From the data that follows, print exactly the lines starting at the one containing "fd = tp_('fender_deck', m, 'tractor_green', r, solid=.012)" and ending at the one containing "m, 'tractor_green', r, bevel=.003)"; include both of them and nothing more.

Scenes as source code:
—————

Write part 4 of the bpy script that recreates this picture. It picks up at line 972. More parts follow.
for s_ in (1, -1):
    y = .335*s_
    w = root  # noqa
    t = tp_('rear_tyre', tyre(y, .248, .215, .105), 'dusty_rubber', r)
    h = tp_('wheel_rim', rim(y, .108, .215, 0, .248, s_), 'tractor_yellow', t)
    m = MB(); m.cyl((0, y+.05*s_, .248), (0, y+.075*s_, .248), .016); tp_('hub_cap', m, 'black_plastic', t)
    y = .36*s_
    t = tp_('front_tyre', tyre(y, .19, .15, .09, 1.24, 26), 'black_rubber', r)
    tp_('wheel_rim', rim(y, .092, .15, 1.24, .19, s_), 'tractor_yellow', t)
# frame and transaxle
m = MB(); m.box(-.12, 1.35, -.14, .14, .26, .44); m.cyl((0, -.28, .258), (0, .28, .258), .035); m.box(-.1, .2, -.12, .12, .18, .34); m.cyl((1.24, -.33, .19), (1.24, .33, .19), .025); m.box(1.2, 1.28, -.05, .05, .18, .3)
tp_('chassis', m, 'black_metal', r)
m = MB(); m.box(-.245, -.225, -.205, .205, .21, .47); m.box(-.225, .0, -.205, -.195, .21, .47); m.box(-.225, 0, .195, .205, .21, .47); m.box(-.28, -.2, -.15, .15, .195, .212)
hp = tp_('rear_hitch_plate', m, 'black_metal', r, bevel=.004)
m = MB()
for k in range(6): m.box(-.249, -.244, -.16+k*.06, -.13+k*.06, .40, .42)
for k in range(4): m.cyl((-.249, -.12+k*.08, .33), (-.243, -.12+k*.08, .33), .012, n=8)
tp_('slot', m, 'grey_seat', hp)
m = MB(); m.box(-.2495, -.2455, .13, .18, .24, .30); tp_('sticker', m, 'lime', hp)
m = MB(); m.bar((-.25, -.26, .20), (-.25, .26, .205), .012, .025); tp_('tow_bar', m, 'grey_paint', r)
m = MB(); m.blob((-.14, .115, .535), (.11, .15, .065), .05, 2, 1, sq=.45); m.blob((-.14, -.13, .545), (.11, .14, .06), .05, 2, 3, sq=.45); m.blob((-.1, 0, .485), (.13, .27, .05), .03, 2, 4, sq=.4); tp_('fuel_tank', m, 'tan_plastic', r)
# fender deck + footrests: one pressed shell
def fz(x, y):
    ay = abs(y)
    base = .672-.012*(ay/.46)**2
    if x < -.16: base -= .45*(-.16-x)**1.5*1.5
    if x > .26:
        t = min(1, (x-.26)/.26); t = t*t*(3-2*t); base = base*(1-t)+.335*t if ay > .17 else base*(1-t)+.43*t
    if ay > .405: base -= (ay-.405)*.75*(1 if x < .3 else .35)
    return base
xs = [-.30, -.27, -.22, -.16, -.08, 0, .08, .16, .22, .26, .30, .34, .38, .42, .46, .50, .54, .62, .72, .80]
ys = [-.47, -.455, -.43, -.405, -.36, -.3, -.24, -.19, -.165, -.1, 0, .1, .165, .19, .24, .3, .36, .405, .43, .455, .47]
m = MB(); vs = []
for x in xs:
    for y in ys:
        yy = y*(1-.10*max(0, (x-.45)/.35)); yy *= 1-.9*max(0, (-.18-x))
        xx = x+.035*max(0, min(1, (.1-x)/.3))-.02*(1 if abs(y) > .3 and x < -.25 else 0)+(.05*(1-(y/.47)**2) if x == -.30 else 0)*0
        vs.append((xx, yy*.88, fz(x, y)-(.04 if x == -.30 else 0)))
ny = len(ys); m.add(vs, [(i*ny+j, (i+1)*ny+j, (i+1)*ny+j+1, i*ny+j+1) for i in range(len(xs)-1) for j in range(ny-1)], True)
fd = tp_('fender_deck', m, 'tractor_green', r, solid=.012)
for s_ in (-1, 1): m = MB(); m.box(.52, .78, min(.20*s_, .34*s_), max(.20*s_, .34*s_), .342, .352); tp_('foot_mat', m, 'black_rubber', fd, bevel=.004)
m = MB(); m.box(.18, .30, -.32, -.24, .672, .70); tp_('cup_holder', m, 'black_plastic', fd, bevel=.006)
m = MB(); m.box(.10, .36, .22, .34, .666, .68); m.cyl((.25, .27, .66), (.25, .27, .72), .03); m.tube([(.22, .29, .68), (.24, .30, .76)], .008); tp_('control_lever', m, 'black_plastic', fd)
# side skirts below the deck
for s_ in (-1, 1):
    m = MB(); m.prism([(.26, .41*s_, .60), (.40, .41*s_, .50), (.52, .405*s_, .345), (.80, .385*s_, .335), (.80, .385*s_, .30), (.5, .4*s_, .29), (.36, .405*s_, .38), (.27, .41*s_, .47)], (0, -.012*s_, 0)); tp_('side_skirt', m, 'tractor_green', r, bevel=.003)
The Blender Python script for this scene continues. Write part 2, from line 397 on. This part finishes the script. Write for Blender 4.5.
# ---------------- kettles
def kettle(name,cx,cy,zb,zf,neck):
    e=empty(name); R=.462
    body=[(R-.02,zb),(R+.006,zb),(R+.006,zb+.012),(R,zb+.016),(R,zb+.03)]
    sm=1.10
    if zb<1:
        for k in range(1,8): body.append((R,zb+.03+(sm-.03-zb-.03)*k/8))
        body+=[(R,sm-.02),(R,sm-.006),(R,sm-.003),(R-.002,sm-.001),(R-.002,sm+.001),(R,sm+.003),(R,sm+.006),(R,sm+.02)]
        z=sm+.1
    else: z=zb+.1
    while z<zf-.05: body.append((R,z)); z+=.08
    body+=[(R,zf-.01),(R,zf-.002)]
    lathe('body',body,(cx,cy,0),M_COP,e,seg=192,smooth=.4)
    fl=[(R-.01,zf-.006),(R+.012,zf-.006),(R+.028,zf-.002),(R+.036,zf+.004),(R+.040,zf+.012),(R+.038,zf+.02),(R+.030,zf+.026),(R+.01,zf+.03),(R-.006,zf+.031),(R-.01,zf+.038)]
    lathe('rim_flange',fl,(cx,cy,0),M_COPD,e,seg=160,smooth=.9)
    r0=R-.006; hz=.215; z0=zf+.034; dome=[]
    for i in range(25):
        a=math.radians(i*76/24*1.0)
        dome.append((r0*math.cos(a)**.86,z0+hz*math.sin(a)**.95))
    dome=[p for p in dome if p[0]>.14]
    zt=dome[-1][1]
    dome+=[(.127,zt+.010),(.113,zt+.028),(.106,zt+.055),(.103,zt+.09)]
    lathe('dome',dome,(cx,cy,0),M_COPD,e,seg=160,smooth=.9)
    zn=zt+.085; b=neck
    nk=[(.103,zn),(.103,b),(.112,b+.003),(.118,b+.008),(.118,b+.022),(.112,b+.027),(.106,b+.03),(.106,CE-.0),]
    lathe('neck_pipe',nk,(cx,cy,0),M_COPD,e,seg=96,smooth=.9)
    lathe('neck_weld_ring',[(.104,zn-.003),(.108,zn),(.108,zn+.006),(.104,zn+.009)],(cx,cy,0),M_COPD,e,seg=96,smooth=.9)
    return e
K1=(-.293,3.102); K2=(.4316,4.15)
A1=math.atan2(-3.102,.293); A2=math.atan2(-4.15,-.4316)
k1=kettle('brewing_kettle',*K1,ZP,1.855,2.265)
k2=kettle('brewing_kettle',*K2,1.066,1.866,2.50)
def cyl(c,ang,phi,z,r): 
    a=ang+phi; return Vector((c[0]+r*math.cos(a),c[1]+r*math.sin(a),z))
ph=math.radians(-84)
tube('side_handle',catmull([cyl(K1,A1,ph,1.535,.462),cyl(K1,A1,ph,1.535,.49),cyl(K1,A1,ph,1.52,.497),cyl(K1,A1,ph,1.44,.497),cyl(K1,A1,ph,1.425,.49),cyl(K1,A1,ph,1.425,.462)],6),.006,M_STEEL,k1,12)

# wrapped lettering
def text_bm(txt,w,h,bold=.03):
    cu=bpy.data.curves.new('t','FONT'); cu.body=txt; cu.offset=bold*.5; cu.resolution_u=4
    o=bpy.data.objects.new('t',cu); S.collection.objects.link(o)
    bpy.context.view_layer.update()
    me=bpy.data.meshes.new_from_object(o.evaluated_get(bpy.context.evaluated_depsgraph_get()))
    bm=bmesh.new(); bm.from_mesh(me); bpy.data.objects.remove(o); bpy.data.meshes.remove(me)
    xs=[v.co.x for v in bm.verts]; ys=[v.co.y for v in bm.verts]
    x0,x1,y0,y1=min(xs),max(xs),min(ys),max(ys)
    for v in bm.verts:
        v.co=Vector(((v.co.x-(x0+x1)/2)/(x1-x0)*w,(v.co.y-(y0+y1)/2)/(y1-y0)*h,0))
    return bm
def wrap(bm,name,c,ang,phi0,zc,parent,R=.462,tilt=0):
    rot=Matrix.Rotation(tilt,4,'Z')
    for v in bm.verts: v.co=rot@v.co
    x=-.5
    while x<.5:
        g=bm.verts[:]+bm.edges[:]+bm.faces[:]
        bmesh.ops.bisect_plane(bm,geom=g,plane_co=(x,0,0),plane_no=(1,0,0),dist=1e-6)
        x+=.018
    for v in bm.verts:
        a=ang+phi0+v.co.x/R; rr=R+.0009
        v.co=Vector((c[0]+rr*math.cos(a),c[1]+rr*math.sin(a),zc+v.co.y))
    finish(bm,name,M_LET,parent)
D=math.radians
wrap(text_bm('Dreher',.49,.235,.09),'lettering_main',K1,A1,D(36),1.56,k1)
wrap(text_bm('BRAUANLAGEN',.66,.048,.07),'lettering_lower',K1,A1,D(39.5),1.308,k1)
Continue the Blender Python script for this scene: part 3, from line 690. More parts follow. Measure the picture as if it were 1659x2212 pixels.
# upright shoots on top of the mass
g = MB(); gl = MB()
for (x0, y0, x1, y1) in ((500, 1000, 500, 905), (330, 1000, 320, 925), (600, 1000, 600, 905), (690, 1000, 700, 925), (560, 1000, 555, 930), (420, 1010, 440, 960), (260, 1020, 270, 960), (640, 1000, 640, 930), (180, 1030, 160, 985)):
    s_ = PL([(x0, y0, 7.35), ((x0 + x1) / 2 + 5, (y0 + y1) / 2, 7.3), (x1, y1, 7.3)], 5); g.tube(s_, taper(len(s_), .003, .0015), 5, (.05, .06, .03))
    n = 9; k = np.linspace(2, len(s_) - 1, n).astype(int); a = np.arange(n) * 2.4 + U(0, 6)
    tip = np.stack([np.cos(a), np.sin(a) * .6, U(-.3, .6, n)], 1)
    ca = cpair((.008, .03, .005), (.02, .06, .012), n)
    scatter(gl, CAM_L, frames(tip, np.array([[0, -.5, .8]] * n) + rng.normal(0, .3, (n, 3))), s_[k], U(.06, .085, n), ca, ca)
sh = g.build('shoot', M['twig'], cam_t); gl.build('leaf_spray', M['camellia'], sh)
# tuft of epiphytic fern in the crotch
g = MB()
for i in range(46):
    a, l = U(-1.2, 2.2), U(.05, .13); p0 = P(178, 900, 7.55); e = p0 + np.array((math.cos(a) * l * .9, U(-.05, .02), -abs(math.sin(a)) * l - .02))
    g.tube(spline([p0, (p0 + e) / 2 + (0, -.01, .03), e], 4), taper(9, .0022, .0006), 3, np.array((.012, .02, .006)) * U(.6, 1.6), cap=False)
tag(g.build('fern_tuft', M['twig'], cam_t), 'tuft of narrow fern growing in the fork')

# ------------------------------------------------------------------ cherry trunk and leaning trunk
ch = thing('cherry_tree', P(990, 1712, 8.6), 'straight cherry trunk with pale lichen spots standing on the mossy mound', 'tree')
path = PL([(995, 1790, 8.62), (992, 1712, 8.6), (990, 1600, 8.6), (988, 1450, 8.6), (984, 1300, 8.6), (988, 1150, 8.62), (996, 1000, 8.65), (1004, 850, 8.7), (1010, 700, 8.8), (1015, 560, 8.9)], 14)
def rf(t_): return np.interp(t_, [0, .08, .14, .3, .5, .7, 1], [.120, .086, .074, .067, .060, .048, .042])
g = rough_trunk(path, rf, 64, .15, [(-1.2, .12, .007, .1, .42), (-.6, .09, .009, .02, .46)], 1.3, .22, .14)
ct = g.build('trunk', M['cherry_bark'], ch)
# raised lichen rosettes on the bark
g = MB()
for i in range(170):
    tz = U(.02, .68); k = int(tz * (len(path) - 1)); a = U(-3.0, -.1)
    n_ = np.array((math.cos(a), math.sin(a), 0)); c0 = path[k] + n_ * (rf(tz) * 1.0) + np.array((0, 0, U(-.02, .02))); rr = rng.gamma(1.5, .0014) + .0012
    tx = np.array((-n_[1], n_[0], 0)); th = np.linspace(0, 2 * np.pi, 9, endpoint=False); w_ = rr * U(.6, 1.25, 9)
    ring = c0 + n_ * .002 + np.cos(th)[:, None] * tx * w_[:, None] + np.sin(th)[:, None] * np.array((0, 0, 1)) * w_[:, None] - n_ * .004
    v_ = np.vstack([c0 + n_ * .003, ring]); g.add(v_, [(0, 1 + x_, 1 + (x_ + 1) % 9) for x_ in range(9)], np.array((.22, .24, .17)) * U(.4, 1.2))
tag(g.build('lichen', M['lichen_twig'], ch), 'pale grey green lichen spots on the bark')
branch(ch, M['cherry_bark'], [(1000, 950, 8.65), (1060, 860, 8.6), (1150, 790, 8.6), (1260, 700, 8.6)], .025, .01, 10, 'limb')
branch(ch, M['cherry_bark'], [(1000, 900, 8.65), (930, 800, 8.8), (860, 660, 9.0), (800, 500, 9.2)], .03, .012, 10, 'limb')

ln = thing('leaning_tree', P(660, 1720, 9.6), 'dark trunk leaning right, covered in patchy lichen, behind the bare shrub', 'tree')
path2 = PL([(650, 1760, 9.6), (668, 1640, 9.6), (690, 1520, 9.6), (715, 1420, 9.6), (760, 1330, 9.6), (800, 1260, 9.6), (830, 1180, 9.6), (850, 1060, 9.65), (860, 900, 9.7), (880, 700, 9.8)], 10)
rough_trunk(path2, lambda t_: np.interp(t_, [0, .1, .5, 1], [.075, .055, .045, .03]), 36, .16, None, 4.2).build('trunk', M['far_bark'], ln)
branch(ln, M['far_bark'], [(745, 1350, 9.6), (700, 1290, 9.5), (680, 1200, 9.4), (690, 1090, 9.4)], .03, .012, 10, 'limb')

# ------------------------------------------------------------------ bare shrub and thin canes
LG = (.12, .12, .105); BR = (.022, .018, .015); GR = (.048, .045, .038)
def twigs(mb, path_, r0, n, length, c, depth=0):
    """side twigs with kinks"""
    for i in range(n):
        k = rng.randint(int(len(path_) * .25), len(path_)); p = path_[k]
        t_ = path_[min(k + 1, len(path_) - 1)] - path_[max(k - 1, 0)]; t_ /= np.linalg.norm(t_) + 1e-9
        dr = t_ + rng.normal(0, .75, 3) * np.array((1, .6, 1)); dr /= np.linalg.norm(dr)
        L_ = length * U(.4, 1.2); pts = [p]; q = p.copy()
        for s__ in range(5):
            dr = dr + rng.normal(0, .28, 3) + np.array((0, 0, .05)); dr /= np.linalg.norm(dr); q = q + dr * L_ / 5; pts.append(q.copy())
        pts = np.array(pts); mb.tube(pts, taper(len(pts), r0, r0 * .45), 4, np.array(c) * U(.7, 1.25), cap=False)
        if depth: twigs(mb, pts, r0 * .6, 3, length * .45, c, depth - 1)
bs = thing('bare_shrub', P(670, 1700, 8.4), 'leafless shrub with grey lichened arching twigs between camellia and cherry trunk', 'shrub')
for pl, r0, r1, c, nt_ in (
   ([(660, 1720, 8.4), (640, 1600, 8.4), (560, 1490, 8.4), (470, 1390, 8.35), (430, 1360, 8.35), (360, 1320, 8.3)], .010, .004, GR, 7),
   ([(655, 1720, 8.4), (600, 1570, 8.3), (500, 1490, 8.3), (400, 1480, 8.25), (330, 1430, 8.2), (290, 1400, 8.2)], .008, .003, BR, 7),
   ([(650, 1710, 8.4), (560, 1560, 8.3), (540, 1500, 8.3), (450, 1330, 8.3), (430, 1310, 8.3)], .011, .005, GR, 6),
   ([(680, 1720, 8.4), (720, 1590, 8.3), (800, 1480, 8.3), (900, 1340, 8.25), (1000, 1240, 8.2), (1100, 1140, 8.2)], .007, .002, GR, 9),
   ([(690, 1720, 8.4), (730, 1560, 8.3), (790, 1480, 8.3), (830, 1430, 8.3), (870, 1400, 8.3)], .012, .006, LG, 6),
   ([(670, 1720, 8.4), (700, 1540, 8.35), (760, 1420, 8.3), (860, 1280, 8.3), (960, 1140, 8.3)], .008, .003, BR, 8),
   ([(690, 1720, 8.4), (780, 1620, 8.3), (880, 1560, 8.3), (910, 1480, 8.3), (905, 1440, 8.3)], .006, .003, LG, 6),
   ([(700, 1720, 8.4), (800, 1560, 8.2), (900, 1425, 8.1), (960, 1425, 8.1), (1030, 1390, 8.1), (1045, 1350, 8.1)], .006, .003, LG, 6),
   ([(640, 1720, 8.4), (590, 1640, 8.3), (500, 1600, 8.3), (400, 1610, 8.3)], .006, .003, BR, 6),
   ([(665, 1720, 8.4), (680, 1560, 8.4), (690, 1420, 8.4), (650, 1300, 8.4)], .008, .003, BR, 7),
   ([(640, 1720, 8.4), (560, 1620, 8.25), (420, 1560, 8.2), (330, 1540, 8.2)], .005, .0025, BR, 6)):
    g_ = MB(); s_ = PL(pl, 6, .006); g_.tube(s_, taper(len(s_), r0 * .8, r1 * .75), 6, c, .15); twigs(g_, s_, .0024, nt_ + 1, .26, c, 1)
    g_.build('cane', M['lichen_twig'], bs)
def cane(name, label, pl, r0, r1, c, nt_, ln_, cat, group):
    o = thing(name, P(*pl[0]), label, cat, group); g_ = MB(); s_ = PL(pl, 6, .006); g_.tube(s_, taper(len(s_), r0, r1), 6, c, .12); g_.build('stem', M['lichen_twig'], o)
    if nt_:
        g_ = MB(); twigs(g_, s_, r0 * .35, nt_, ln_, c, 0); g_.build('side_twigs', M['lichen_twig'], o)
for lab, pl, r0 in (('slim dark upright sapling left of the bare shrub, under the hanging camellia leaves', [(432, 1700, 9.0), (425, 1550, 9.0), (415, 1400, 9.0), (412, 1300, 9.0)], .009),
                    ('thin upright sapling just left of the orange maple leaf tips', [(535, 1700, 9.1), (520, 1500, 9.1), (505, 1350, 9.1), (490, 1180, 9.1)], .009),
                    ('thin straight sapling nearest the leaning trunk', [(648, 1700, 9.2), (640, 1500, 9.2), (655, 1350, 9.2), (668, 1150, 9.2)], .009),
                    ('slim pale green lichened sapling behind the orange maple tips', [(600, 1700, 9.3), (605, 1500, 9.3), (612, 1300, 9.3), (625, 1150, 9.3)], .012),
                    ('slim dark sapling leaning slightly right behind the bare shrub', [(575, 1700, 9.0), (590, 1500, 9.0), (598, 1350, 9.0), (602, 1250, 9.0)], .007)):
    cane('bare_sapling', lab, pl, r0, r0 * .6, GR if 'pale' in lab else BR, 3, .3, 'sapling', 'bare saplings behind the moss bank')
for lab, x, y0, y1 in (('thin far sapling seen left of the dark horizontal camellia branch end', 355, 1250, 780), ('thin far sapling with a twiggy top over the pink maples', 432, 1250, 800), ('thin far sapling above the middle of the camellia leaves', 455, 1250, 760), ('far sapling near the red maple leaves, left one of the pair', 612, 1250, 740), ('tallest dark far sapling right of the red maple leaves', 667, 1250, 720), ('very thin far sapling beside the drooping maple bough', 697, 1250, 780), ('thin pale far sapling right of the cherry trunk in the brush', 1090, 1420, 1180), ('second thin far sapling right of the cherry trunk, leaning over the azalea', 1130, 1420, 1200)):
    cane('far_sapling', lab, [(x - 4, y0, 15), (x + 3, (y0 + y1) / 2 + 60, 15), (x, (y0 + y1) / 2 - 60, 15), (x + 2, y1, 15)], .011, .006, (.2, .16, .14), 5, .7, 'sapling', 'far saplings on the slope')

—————

ANSWER TO THIS TASK:
fd = tp_('fender_deck', m, 'tractor_green', r, solid=.012)
for s_ in (-1, 1): m = MB(); m.box(.52, .78, min(.20*s_, .34*s_), max(.20*s_, .34*s_), .342, .352); tp_('foot_mat', m, 'black_rubber', fd, bevel=.004)
m = MB(); m.box(.18, .30, -.32, -.24, .672, .70); tp_('cup_holder', m, 'black_plastic', fd, bevel=.006)
m = MB(); m.box(.10, .36, .22, .34, .666, .68); m.cyl((.25, .27, .66), (.25, .27, .72), .03); m.tube([(.22, .29, .68), (.24, .30, .76)], .008); tp_('control_lever', m, 'black_plastic', fd)
# side skirts below the deck
for s_ in (-1, 1):
    m = MB(); m.prism([(.26, .41*s_, .60), (.40, .41*s_, .50), (.52, .405*s_, .345), (.80, .385*s_, .335), (.80, .385*s_, .30), (.5, .4*s_, .29), (.36, .405*s_, .38), (.27, .41*s_, .47)], (0, -.012*s_, 0)); tp_('side_skirt', m, 'tractor_green', r, bevel=.003)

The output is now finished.